This week’s episode of What the Frock? finds Rabbi Dave and Friar Rod, in their usual rare form, circling a handful of stories that, taken together, paint a picture of a world where words bend, numbers stretch, and truth gets… negotiated. Not debated. Not challenged. Negotiated, like a used car price on a humid afternoon.
It starts with a simple question that refuses to stay simple. How does someone misplace tens of millions of dollars on a disclosure form and call it an “accounting error”? That’s not a rounding issue. That’s the difference between a fishing boat and a battleship. Dave, with the weary skepticism of a man who has seen too many ledger books and too many excuses, isn’t buying it. And neither, if we’re being honest, should you.

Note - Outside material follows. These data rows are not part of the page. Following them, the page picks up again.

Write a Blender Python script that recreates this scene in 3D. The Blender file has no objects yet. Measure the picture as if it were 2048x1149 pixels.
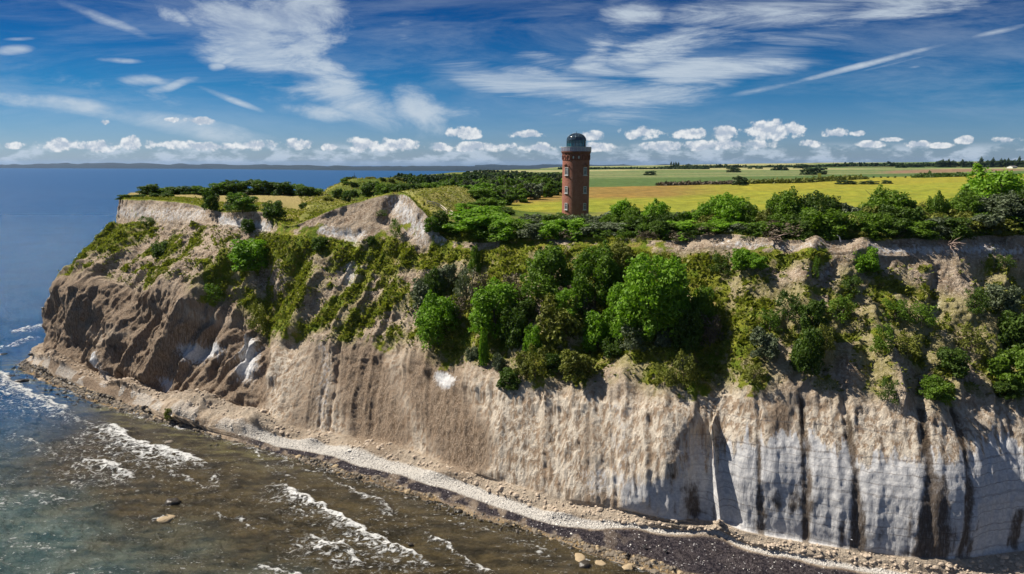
import bpy, math, random
import numpy as np
from mathutils import Vector, Matrix
from mathutils.bvhtree import BVHTree
S = bpy.context.scene
C = S.collection
random.seed(7)
RNG = np.random.default_rng(7)
# ------------------------------------------------------------------ camera
HAZE = 1.25e-5
F = 1400.0; PITCH = math.radians(9.87); CZ = 14.0
cp, sp = math.cos(PITCH), math.sin(PITCH)
cam = bpy.data.cameras.new('camera'); camo = bpy.data.objects.new('camera', cam); C.objects.link(camo)
camo.location = (0, 0, CZ); camo.rotation_euler = (math.radians(90) - PITCH, 0, 0)
cam.sensor_width = 36; cam.lens = 36 * F / 2048; cam.clip_start = 1; cam.clip_end = 200000
S.camera = camo
S.render.resolution_x = 1024; S.render.resolution_y = 574
S.view_settings.view_transform = 'Standard'; S.view_settings.look = 'None'
S.view_settings.exposure = 0.68; S.view_settings.gamma = 1.0
# ------------------------------------------------------------------ sun
SUN_EL = math.radians(50); SUN_H = (-0.955, 0.29)
n_ = math.hypot(*SUN_H); sx, sy = SUN_H[0] / n_, SUN_H[1] / n_
to_sun = Vector((sx * math.cos(SUN_EL), sy * math.cos(SUN_EL), math.sin(SUN_EL)))
sun = bpy.data.lights.new('sun', 'SUN'); sun.energy = 5.0; sun.angle = math.radians(0.5); sun.color = (1.0, 0.93, 0.82)
suno = bpy.data.objects.new('sun', sun); C.objects.link(suno)
suno.rotation_euler = to_sun.to_track_quat('Z', 'Y').to_euler(); suno.location = (0, 0, 200)

# pixel (of the 2048 wide photo) <-> world helpers
def ray(px, py):
    a = (px - 1024) / F; t = (574.5 - py) / F
    return np.array([a, cp + t * sp, -sp + t * cp])
def at_z(px, py, z):
    d = ray(px, py); k = (z - CZ) / d[2]
    return np.array([d[0] * k, d[1] * k, z])
def at_y(px, py, Y):
    d = ray(px, py); k = Y / d[1]
    return np.array([d[0] * k, Y, CZ + d[2] * k])
def proj(P):
    P = np.asarray(P, float); x = P[..., 0]; y = P[..., 1]; z = P[..., 2] - CZ
    dep = np.maximum(y * cp - z * sp, 1e-3); up = y * sp + z * cp
    return 1024 + F * x / dep, 574.5 - F * up / dep

# ------------------------------------------------------------------ node helper
class NT:
    def __init__(s, tree): s.t = tree; s.n = tree.nodes; s.l = tree.links
    def new(s, typ, **kw):
        n = s.n.new(typ)
        for k, v in kw.items(): setattr(n, k, v)
        return n
    def link(s, a, b): s.l.new(a, b)
    def setin(s, n, i, v):
        if isinstance(v, bpy.types.NodeSocket): s.l.new(v, n.inputs[i])
        elif v is not None: n.inputs[i].default_value = v
    def math(s, op, a, b=None, c=None, clamp=False):
        n = s.new('ShaderNodeMath', operation=op); n.use_clamp = clamp
        s.setin(n, 0, a); s.setin(n, 1, b); s.setin(n, 2, c)
        return n.outputs[0]
    def ss(s, v, lo, hi):   # smoothstep
        n = s.new('ShaderNodeMapRange', interpolation_type='SMOOTHSTEP')
        s.setin(n, 0, v); n.inputs[1].default_value = lo; n.inputs[2].default_value = hi
        return n.outputs[0]
    def mix(s, f, a, b, mode='MIX'):
        n = s.new('ShaderNodeMix', data_type='RGBA', blend_type=mode)
        s.setin(n, 0, f)
        for i, v in ((6, a), (7, b)):
            if isinstance(v, (tuple, list)): v = (v[0], v[1], v[2], 1)
            s.setin(n, i, v)
        return n.outputs[2]
    def noise(s, vec, scale, detail=5, rough=0.6, dist=0.0, dims='3D'):
        n = s.new('ShaderNodeTexNoise', noise_dimensions=dims)
        if vec is not None: s.l.new(vec, n.inputs['Vector'])
        n.inputs['Scale'].default_value = scale; n.inputs['Detail'].default_value = detail
        n.inputs['Roughness'].default_value = rough; n.inputs['Distortion'].default_value = dist
        return n.outputs[0]
    def mapping(s, vec, loc=(0,0,0), rot=(0,0,0), scale=(1,1,1), typ='POINT'):
        n = s.new('ShaderNodeMapping', vector_type=typ)
        s.l.new(vec, n.inputs[0]); n.inputs[1].default_value = loc; n.inputs[2].default_value = rot; n.inputs[3].default_value = scale
        return n.outputs[0]

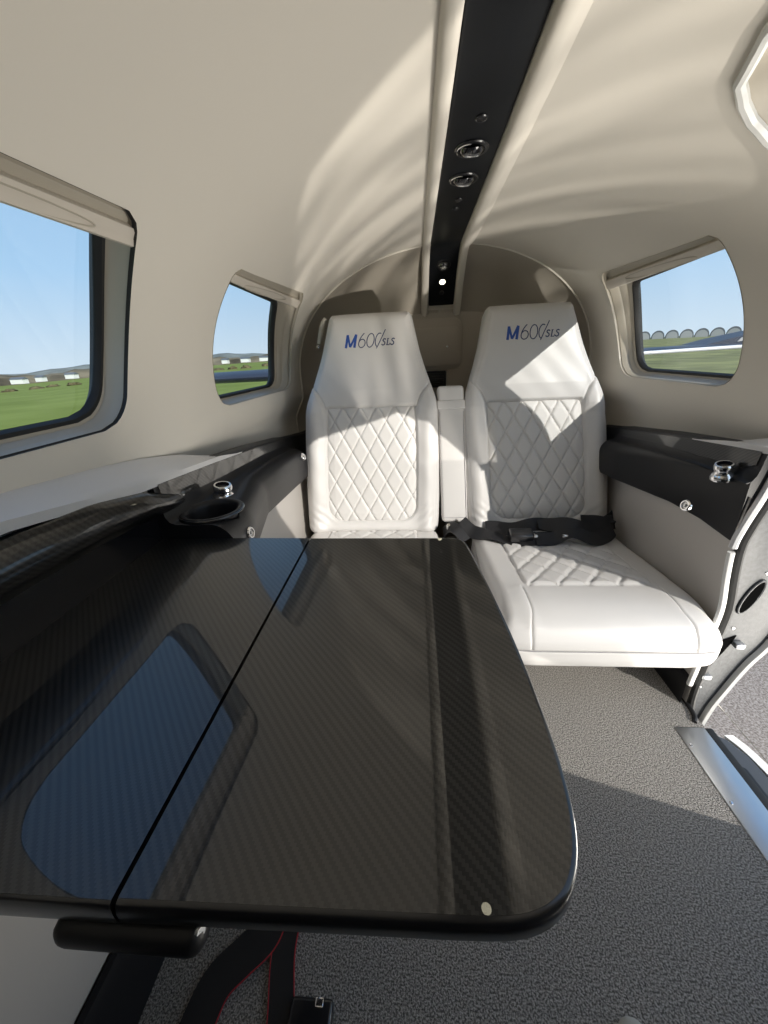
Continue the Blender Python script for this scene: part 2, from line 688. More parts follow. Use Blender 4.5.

From there, the conversation drifts, or perhaps marches, into deeper waters. The intersection of politics, religion, and power. A meeting in Rome. A sermon that sounds familiar, until you realize it isn’t. A quote attributed to Jesus that carries the tone, the rhythm, and the moral punch, but not the origin. And that is where things get uncomfortable.

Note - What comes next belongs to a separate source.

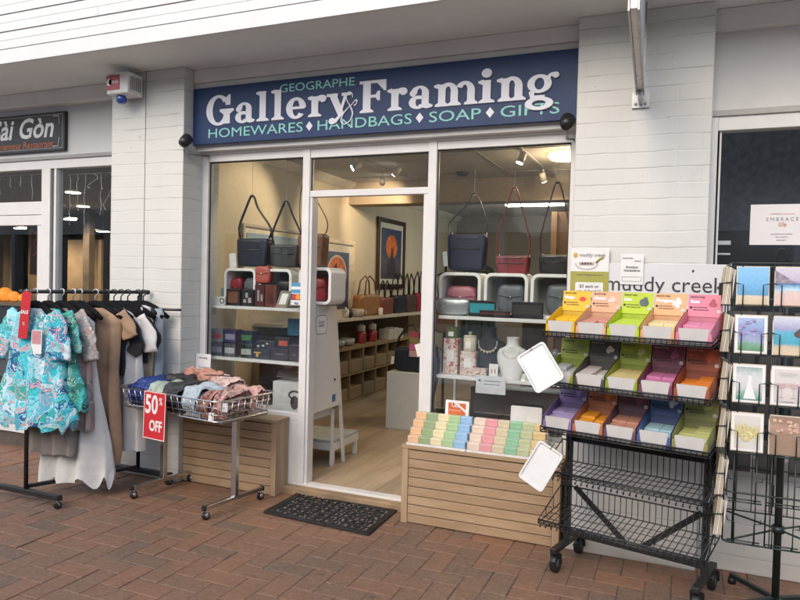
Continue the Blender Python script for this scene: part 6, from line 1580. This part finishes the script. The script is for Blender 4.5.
# white plinth with the navy bag
pl = tag(MB().box(-2.645, -2.27, 6.05, 6.45, .058, .615).build('white_plinth', M('plinth_white', (.55, .56, .53), .5, var=.03), None, .004), 'plain white square plinth standing on the oak floor inside', 'plinth')
t = T('handbag', 'navy handbag with pink card tag standing on the white plinth', 'handbag', (-2.45, 6.2, .616)); c = (-2.46, 6.2)
MB().soft((c[0], c[1], .616 + .12), (.30, .14, .24), 0, 41, .03, .3).build('body', LN, t)
MB().tube([(c[0] - .14, c[1] - .02, .82), (c[0] - .11, c[1] - .03, .95), (c[0] - .02, c[1] - .03, 1.07), (c[0] + .03, c[1] - .03, 1.08), (c[0] + .10, c[1] - .03, 1.0), (c[0] + .15, c[1] - .02, .84)], .012, 7).build('strap', LK, t)
for k, (z, cl) in enumerate(((.985, (.40, .06, .10)), (.93, (.30, .22, .08)), (.865, (.58, .13, .28)), (.80, (.58, .38, .36)))):
    MB().box(c[0] + .02, c[0] + .115, c[1] - .082 - .001 * k, c[1] - .078 - .001 * k, z - .03, z + .03).build('pink_card', M('tagcard_%d' % k, cl, .5), t)
MB().prism(rr(.03, .075, .004), (c[0] - .165, c[1] - .06, .72), (1, 0, 0), (.1, 0, 1), (0, .002, 0)).build('price_tag', CARDW, t)
tr_ = T('bag_stand', 'slim black stand carrying brown and red bags beyond the plinth', 'stand', (-2.38, 7.0, .06))
MB().cyl((-2.42, 7.1, .06), (-2.42, 7.1, 1.75), .016, n=12).build('pole', BLACK, tr_); MB().cyl((-2.42, 7.1, .058), (-2.42, 7.1, .075), .16, n=24).build('base', BLACK, tr_); MB().tube([(-2.60, 7.1, 1.55), (-2.42, 7.1, 1.62), (-2.22, 7.1, 1.55)], .010, 8).build('arms', BLACK, tr_)
for lab, x, z, w, h, mt_, s in (('brown suede bag hanging on the slim black stand', -2.36, .95, .28, .28, M('suede_brown', (.21, .12, .08), .8), 42), ('red bag hanging on the slim black stand', -2.52, 1.12, .16, .22, LR, 43)):
    t = T('handbag', lab, 'handbag', (x, 7.02, z), 'bags on the slim stand'); MB().soft((x, 7.02, z + h / 2), (w, .11, h), 0, s, .04, .35).build('body', mt_, t); MB().tube([(x - w * .35, 7.02, z + h * .9), (x, 7.06, 1.56), (x + w * .35, 7.02, z + h * .9)], .008, 6).build('strap', LK, t)
sc = MB()
def fn(u, v):
    a = 2 * math.pi * u
    return V((-1.72 + math.cos(a) * (.045 + .02 * v) + .02 * math.sin(v * 9), 4.75 + math.sin(a) * .05 + .012 * math.sin(6 * a + v * 5), 1.02 - v * .80))
sc.grid(fn, 24, 24, True)
ss = T('scarf_stand', 'thin black stand holding the dark blue scarf by the door post', 'stand', (-1.72, 4.80, .058)); MB().cyl((-1.72, 4.81, .058), (-1.72, 4.81, 1.32), .008, n=10).build('pole', BLACK, ss); MB().cyl((-1.72, 4.81, .0585), (-1.72, 4.81, .07), .12, n=24).build('base', BLACK, ss); MB().tube([(-1.80, 4.76, 1.00), (-1.74, 4.80, 1.03), (-1.70, 4.80, 1.03), (-1.64, 4.76, 1.00)], .006, 8).build('hook', BLACK, ss)
tag(sc.build('scarf', M('scarf_blue', (.022, .020, .075), .8, var=.4, scale=30)), 'dark blue scarf hanging inside the right door post', 'scarf')
tagp = MB().prism(rect(.055, .09), at(419.5, 350, 4.72), (1, 0, .3), (-.3, 0, 1), (0, .002, 0)); tq = at(419.5, 350, 4.72); MB().tube([(tq.x - .01, 4.72, tq.z + .045), (-1.74, 4.80, 1.30)], .0012, 4).build('tag_string', PAPER, ss)
tag(tagp.build('swing_tag', CARDW), 'white swing tag hanging above the dark blue scarf', 'tag')
# teal and black stand of scarves further back, brown block painting in reflected brick, counter at the right
t = T('clothes_stand', 'teal and grey garments on a stand far inside the doorway', 'clothes', (-2.3, 8.2, .06))
b = MB(); sheet_body(b, -2.36, 8.2, [(1.75, .08, .03, 0), (1.68, .20, .05, 0), (1.2, .22, .06, 0), (.8, .23, .06, 0)], 0, 5, .3, 3); b.build('garment', M('teal_grey', (.06, .11, .115), .85, var=.3), t); MB().cyl((-2.36, 8.2, .06), (-2.36, 8.2, 1.8), .014, n=10).build('pole', BLACK, t)
wd = T('display_cupboard', 'brown timber cupboard with lighter uprights behind the right window', 'cupboard', (-.4, 7.3, .06))  # modelled brown block stands in for brick reflected in the glass
MB().box(-1.3, .9, 7.25, 7.6, .06, 2.28).build('carcass', M('cupboard_brown', (.115, .072, .052), .55, var=.2, scale=3), wd)
b = MB()
for x in (-1.3, -.62, .1, .84): b.box(x, x + .06, 7.215, 7.249, .06, 2.28)
b.box(-1.24, .84, 7.22, 7.248, 1.55, 1.60); b.box(-1.24, .84, 7.22, 7.248, 1.0, 1.04)
b.build('uprights', M('cupboard_tan', (.23, .155, .11), .55, var=.1), wd)
for k in range(9):
    x = -1.16 + k * .22; h = .12 + .05 * ((k * 5) % 3)
    ware('gift_box', '%s dark box on the brown cupboard shelf, %s' % (('small', 'tall', 'wide')[k % 3], ('far left', 'second from left', 'third from left', 'left of centre', 'centre', 'right of centre', 'third from right', 'second from right', 'far right')[k]), 'gift box', x, x + .15, 1.6015, 1.6015 + h, M('dim_box_%d' % (k % 4), ((.04, .05, .08), (.13, .05, .04), (.05, .05, .05), (.16, .13, .1))[k % 4], .5), 7.13, .08, 'boxes on the brown cupboard shelf')
MB().box(-1.24, .84, 7.12, 7.25, 1.575, 1.60).build('shelf_board', MATS['cupboard_tan'], wd)
cnt = T('shop_counter', 'low dark sales counter deep inside the shop', 'counter', (-1.2, 8.9, .06)); MB().box(-1.9, -.3, 8.7, 9.2, .06, 1.0).build('body', M('counter_dark', (.08, .06, .05), .5), cnt); MB().box(-1.95, -.25, 8.66, 9.24, 1.0, 1.04).build('top', OAK, cnt)

# ================================================================== LIT LAMPS
WARM = (1.0, .78, .50)
LAMP = .52                         # all the lamps together
def point(name, loc, e, col, r=.05, parent=None):
    l = bpy.data.lights.new(name, 'POINT'); l.energy = e * LAMP; l.color = col; l.shadow_soft_size = r
    o = bpy.data.objects.new(name, l); COL.objects.link(o); o.location = loc
    if parent is not None: o.parent = parent; o.location = V(loc) - parent.location
def spot(name, loc, to, e, col, ang=70, parent=None):
    l = bpy.data.lights.new(name, 'SPOT'); l.energy = e * LAMP; l.color = col; l.shadow_soft_size = .04; l.spot_size = R(ang); l.spot_blend = .7
    o = bpy.data.objects.new(name, l); COL.objects.link(o); o.location = V(loc) - (parent.location if parent is not None else V((0, 0, 0))); o.rotation_euler = (V(loc) - V(to)).to_track_quat('Z', 'Y').to_euler()
    if parent is not None: o.parent = parent
LG = lamp_mat('lamp_glow', (1, .92, .78), 22)
def track_lamp(label, x, y, to, e=60):
    t = T('track_spotlight', label, 'spotlight', (x, y, 2.70), 'small ceiling spotlights in the gallery')
    d = (V(to) - V((x, y, 2.62))).normalized()
    MB().cyl((x, y, 2.72), (x, y, 2.63), .008, n=8).build('stem', WHITE, t)
    p = V((x, y, 2.62)); MB().tube([p - d * .05, p + d * .045], [.03, .034], 14).build('housing', WHITE, t)
    MB().cyl(p + d * .046, p + d * .050, .030, n=16).build('lens', LG, t)
    spot('spot', p + d * .07, to, e, WARM, 80, t)
track_lamp('lit spotlight nearest the door behind the fanlight', -2.98, 5.95, (-3.9, 5.4, 2.0), 43)
track_lamp('lit spotlight deeper behind the fanlight aimed at the black frame', -3.15, 6.95, (-3.9, 8.6, 2.0), 50)
track_lamp('lit spotlight over the middle of the right window', -1.35, 5.95, (-2.0, 5.6, .8), 32)
track_lamp('lit spotlight deeper over the right window', -1.37, 7.05, (-1.2, 8.4, 1.2), 28)
track_lamp('lit spotlight washing the white framed print', -2.72, 6.35, (-3.9, 7.1, 1.9), 50)
track_lamp('lit spotlight above the left window display', -2.95, 4.75, (-3.25, 4.40, 1.0), 18)  # added lamp out of sight, brightens the goods in the left window
track_lamp('lit spotlight above the right window display', -1.05, 4.85, (-1.05, 4.35, 1.0), 17)  # likewise an added hidden lamp, for the right window goods
t = T('track_rail', 'long ceiling track carrying the gallery spotlights', 'rail', (-1.36, 6.5, 2.705)); MB().box(-1.375, -1.345, 4.7, 8.5, 2.70, 2.712).build('rail', M('rail_grey', (.3, .29, .27), .5), t)
st_ = T('strip_light', 'lit white strip light on the ceiling deep inside', 'strip light', (-2.0, 9.8, 2.62))
MB().box(-2.42, -1.55, 9.60, 9.78, 2.66, 2.70).build('casing', WHITE, st_); MB().box(-2.40, -1.57, 9.61, 9.77, 2.635, 2.66).build('diffuser', lamp_mat('strip_glow', (.95, 1, .95), 9), st_)
MB().cyl((-2.0, 9.69, 2.70), (-2.0, 9.69, 2.72), .02, n=8).build('ceiling_plate', WHITE, st_)
point('strip', (-2.0, 9.69, 2.5), 40, (.95, 1, .92), .3, st_)
dl = T('ceiling_light', 'round lit yellow ceiling light near the right pier', 'ceiling light', (-1.02, 6.35, 2.66))
MB().lathe([(.16, 0), (.17, -.02), (.15, -.05), (.05, -.062)], (-1.02, 6.35, 2.715), 28).build('dish', lamp_mat('dish_glow', (1, .72, .30), 3.5), dl); point('dish', (-1.02, 6.35, 2.58), 30, WARM, .12, dl)
sd_ = T('smoke_alarm', 'round dark detector on the gallery ceiling', 'detector', (-2.28, 7.2, 2.69)); MB().lathe([(.07, 0), (.07, -.02), (.05, -.04), (.02, -.042)], (-2.28, 7.15, 2.72), 20).build('cover', M('detector_dark', (.05, .045, .04), .5), sd_)

# ================================================================== RESTAURANT INSIDE
rl = [(73, 192), (83, 206), (70, 219), (32, 219), (103, 231), (20, 228)]
for i, (px, py) in enumerate(rl):
    d = CR * ((px - 400) / 675.16) - CU * ((py - 300) / 675.16) + CF; p = CAM + d * ((2.60 - CAM.z) / d.z)
    if p.y > 8.3 or p.x < -15.5: p = CAM + d * min((8.2 - CAM.y) / d.y, (-15.4 - CAM.x) / d.x)
    t = T('pendant_downlight', '%s lit round downlight over the restaurant tables' % ('nearest', 'second', 'third', 'leftmost', 'farthest', 'far left')[i], 'downlight', (p.x, p.y, p.z - .02), 'lit downlights in the restaurant')
    MB().cyl((p.x, p.y, p.z - .006), (p.x, p.y, p.z + .02), .11, n=22).build('rim', WHITE, t); MB().cyl((p.x, p.y, p.z - .012), (p.x, p.y, p.z - .0065), .095, n=22).build('glow_disc', lamp_mat('downlight_glow', (1, .9, .74), 14), t)
    if p.z < 2.55: MB().cyl((p.x, p.y, p.z + .02), (p.x, p.y, 2.6), .006, n=6).build('cord', BLACK, t)
    spot('down', (p.x, p.y, p.z - .03), (p.x, p.y, 0), 85, WARM, 150, t)
ctr = T('restaurant_counter', 'dark counter with a timber shelf inside the restaurant', 'counter', (-6.4, 5.0, .05)); MB().box(-7.4, -5.35, 4.9, 5.4, .05, 1.15).build('body', M('counter_deep', (.03, .022, .018), .5), ctr); MB().box(-7.45, -5.30, 4.86, 5.44, 1.15, 1.18).build('top', M('counter_top', (.22, .14, .08), .4), ctr)
for k, (px, py, r) in enumerate(((5, 296, .075), (14, 299, .055), (23, 301, .045))):
    p = at(px, py, 5.1)
    t = T('lantern', '%s orange paper lantern on the restaurant counter' % ('largest', 'middle', 'smallest')[k], 'lantern', (p.x, 5.1, 1.181), 'orange lanterns on the counter')
    MB().lathe([(r * .4, 0), (r * .9, r * .4), (r, r), (r * .85, r * 1.5), (r * .35, r * 1.9)], (p.x, 5.1, 1.185), 18).build('shade', lamp_mat('lantern_glow', (1, .36, .05), .35), t); MB().cyl((p.x, 5.1, 1.1805), (p.x, 5.1, 1.186), r * .5, n=14).build('foot', BLACK, t)
ic = T('icicle_lights', 'string of unlit white icicle lights hanging inside the restaurant window', 'fairy lights', (-4.5, 4.2, 2.3))
b = MB(); rg = random.Random(11)
b.tube([(-4.83, 4.2, 2.33), (-4.06, 4.2, 2.335)], .0025, 4)
for k in range(9):
    x = -4.80 + k * .088; L_ = rg.choice((.12, .2, .34, .42, .3)); pts = [(x, 4.2, 2.33)]
    for j in range(1, 9): pts.append((x + rg.uniform(-.012, .012) + (.05 if k in (3, 5) else 0) * math.sin(j * .7), 4.2, 2.33 - L_ * j / 8))
    b.tube(pts, .0028, 4)
    for p in pts[1:]: b.ball((p[0] + .006, 4.198, p[2]), .0045, 6, 4)
b.tube([(-6.7, 4.2, 2.35), (-5.02, 4.2, 2.35)], .0025, 4)
for k in range(12):
    x = -6.6 + k * .135; L_ = rg.choice((.1, .16, .22)); pts = [(x + rg.uniform(-.01, .01), 4.2, 2.35 - L_ * j / 5) for j in range(6)]; b.tube(pts, .0028, 4)
    for p in pts[1:]: b.ball((p[0] + .006, 4.198, p[2]), .0045, 6, 4)
b.build('wire_and_bulbs', M('clear_bulbs', (.46, .45, .43), .4), ic)
t = T('wall_banner', 'dark banner with pink brush stroke hanging inside the restaurant door', 'banner', (-5.6, 5.6, 1.7))
p = at(36, 248, 5.6); b = MB().prism(rect(.16, .62), (p.x, 5.6, p.z), (1, 0, 0), (.08, 0, 1), (0, .004, 0)); b.build('cloth', M('banner_cloth', (.09, .055, .05), .8), t); b = MB(); b.tube([(p.x - .05, 5.597, p.z + .2), (p.x + .05, 5.597, p.z + .14), (p.x - .03, 5.597, p.z + .06), (p.x + .06, 5.597, p.z - .02), (p.x - .03, 5.597, p.z - .1)], .014, 5); b.build('brush_mark', M('brush_pink', (.35, .10, .11), .6), t)
b = MB(); b.tube([(p.x - .05, 5.602, p.z + .31), (p.x, 5.602, 2.6)], .003, 4); b.build('cord', BLACK, t)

Because once you decide that meaning matters more than accuracy, that intention matters more than truth, you have stepped onto a very old road. Historians know this road well. It is lined with speeches that were never given, motives that were never held, and “what they really meant” arguments that conveniently align with the needs of the moment.
Dave presses on that point with the persistence of a man who has read too much history to be fooled by new packaging. If we can rewrite a quote from Scripture because it feels right, what stops us from rewriting Napoleon, or Nixon, or anyone else who becomes inconvenient? At what point does interpretation become invention?
And just when the weight of it all threatens to settle in, the show pivots, as it often does, into something both lighter and strangely revealing. A memoir from a rising political figure. A bestseller that might not be selling in the way you think. A system where success can be manufactured, amplified, and sold back to the public as proof of popularity. It is not new. It just feels more obvious now. (P.S., please stream Dave’s albums…)
Threaded through it all is the humor that keeps the whole thing from collapsing under its own seriousness. Peanut butter jokes. Old candy recipes. A nostalgic lament that even Reese’s cups are not what they used to be.
Things change. Hairstyles change. Interest rates fluctuate. Sometimes they improve. Sometimes they decay. And sometimes they are carefully altered while someone insists, with a straight face, that nothing has changed at all.
That is the world Dave and Rod are poking at this week. Not with outrage alone, but with questions. Sharp ones. The kind that linger.
And if you find yourself laughing one minute and frowning the next, well, that is probably the point.